If we’re f**ked on the climate, what can we do?

Blasted Peruvian uplands, ploughed up and burned for superfood maca.
Blasted Peruvian uplands, ploughed up and burned for superfood maca.

Those who visit this blog know how concerned I am about climate change, and the psychology of human denial of the urgency of approaching catastrophe.

Our 32-year-old son Alastair is now on a kind of retreat in Peru, where we as parents were ourselves recently doing much the same – and where, as picture illustrates, we saw close-up the devastation we humans wreak wherever we go.

So, here – cross-posted from Facebook – are Alastair’s urgent musings on climate change and survival, which I thought were well worth a wider airing.

(I’ve just toned down some of his expletives, but look forward to responses…)

“So, here’s a question.

If we’re f***ed with climate change if we don’t start reducing our economic activity so that emissions can drop at never-before-achieved rates…. how do we do that without huge numbers of people losing their jobs and livelihoods and therefore their ability to feed themselves and their families?

In all the debates around climate change and how politicians and governments aren’t doing enough, I’ve literally never heard anyone ask this question, let alone answer it.

The science is absolutely clear; we need to reduce the rampant churn of resource consumption dictated by our current economic system.

But if the question of how people feed themselves – realistically, right now, today –  if that question isn’t asked, let alone answered, how can we possibly make any coherent yet rapid move on this issue? Either via capital-P Politics or via local direct community organisation.

A crucial reality of climate change is that many of us still don’t really engage with the issue properly – including me, and I know most of the facts and consequences of climate change after 12 years of awareness and following the real news. This reality is that we hit an emotional brick wall that leads either to denial or apathy – or, being charitable, the inaction of simple hopelessness.

And in that space, forget about making a change. That requires vision and hope. We don’t need more facts or more technologies. We need people to really truly *believe*, We need a positive emotional engagement of hope.

And to do that, we need to know, what do we do for survival ourselves in our own wee lives if our current job or livelihood is part of the problem?

The only answers I can think of, off the top of my head and after years of being engaged with these issues, is small-scale organic farming/permaculture and crafts like pottery and blacksmithing.

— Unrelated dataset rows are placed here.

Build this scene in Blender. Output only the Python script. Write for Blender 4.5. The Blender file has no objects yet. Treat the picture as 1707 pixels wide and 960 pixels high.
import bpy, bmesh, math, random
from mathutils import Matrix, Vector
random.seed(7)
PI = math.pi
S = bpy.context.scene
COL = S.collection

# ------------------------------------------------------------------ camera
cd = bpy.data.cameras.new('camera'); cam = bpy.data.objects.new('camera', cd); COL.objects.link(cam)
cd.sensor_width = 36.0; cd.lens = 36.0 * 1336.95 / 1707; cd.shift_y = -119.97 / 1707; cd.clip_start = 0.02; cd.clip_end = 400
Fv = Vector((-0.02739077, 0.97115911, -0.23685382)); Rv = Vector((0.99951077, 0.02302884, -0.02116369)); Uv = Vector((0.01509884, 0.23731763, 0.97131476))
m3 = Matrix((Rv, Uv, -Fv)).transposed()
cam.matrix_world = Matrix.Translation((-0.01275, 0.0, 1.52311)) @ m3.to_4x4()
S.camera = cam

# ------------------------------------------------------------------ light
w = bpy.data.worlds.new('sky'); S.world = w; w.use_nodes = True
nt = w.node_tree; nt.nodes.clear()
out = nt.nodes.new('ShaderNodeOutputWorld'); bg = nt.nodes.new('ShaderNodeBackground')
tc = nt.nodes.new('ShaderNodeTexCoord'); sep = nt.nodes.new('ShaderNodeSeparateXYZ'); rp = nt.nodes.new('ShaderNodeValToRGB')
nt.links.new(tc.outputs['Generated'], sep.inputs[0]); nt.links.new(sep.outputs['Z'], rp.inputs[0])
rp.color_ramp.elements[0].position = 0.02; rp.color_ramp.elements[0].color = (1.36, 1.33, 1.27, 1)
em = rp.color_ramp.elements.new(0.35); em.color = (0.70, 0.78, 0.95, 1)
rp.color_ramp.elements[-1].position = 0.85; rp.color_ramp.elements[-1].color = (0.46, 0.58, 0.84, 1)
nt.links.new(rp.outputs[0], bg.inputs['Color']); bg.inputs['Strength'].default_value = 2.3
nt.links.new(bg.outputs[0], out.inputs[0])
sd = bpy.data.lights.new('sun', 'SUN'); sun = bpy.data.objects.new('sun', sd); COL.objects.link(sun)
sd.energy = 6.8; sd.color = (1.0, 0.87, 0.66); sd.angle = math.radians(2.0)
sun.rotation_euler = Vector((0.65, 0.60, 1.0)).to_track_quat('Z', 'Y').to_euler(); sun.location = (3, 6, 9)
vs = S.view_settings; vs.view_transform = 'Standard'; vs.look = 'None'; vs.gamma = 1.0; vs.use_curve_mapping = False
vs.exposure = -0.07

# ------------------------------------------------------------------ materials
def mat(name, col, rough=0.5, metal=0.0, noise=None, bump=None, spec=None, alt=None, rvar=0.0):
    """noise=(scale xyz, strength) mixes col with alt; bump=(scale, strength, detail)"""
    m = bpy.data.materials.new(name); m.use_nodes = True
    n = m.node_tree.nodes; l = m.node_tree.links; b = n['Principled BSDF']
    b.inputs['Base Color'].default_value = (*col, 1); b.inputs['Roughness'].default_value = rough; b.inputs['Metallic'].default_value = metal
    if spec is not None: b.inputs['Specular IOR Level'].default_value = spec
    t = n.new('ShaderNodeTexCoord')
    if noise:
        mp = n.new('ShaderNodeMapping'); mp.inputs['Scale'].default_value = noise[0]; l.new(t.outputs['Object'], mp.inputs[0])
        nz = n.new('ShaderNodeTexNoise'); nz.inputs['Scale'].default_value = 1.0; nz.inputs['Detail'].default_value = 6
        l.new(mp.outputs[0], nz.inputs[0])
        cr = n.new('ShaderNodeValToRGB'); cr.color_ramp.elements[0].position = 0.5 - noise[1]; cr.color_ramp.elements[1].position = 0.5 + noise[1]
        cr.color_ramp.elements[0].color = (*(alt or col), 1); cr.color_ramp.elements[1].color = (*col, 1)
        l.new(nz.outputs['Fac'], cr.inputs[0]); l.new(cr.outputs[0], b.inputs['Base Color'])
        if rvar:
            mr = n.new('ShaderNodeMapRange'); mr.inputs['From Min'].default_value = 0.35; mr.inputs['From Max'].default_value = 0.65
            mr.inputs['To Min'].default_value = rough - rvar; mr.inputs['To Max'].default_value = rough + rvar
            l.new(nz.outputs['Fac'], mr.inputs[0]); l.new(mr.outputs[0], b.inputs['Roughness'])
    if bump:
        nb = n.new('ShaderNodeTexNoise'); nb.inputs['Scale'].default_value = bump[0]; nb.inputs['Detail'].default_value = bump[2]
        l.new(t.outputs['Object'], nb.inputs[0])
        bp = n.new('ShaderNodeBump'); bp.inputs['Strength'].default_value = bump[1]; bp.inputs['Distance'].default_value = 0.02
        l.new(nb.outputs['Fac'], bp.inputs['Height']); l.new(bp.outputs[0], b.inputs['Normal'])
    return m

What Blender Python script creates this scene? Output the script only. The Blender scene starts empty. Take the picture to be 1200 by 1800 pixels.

Seriously?! That’s the f***ing best I can come up with.

My guess is the significant majority will react to those options with the thought “Well, yes it’s great some people are doing that, but that’s not something I’m going to do, or can do”.

And a simple fact is that you can’t force them. I rather think they need to come up with the answer themselves… that way there’s a chance they’ll believe in it, and a chance that the emotional pendulum will finally swing behind the changes we need to make.

So, I rather think this question is the key to unlocking our collective emotional engagement with climate change. We need a mass referendum on “what the f*ck do I do, how the f*ck do I feed myself if the current system isn’t working?”.

Why don’t I see that question being explicitly posed everywhere in the mainstream right now? I’m not talking about Earth Mother News or the Ecologist or any of the switched on and aware publications and forums where this wee Facebook post isn’t news at all.

I’m talking about News at 6 on the BBC. I’m talking proper mainstream.

I’m too much a thinker with my head in the clouds and no political skill to have the smallest hope in hell of making this question ‘go big’.

But someone might.

Any socially capable, hopeful and people-friendly folk feel like making a noise on this?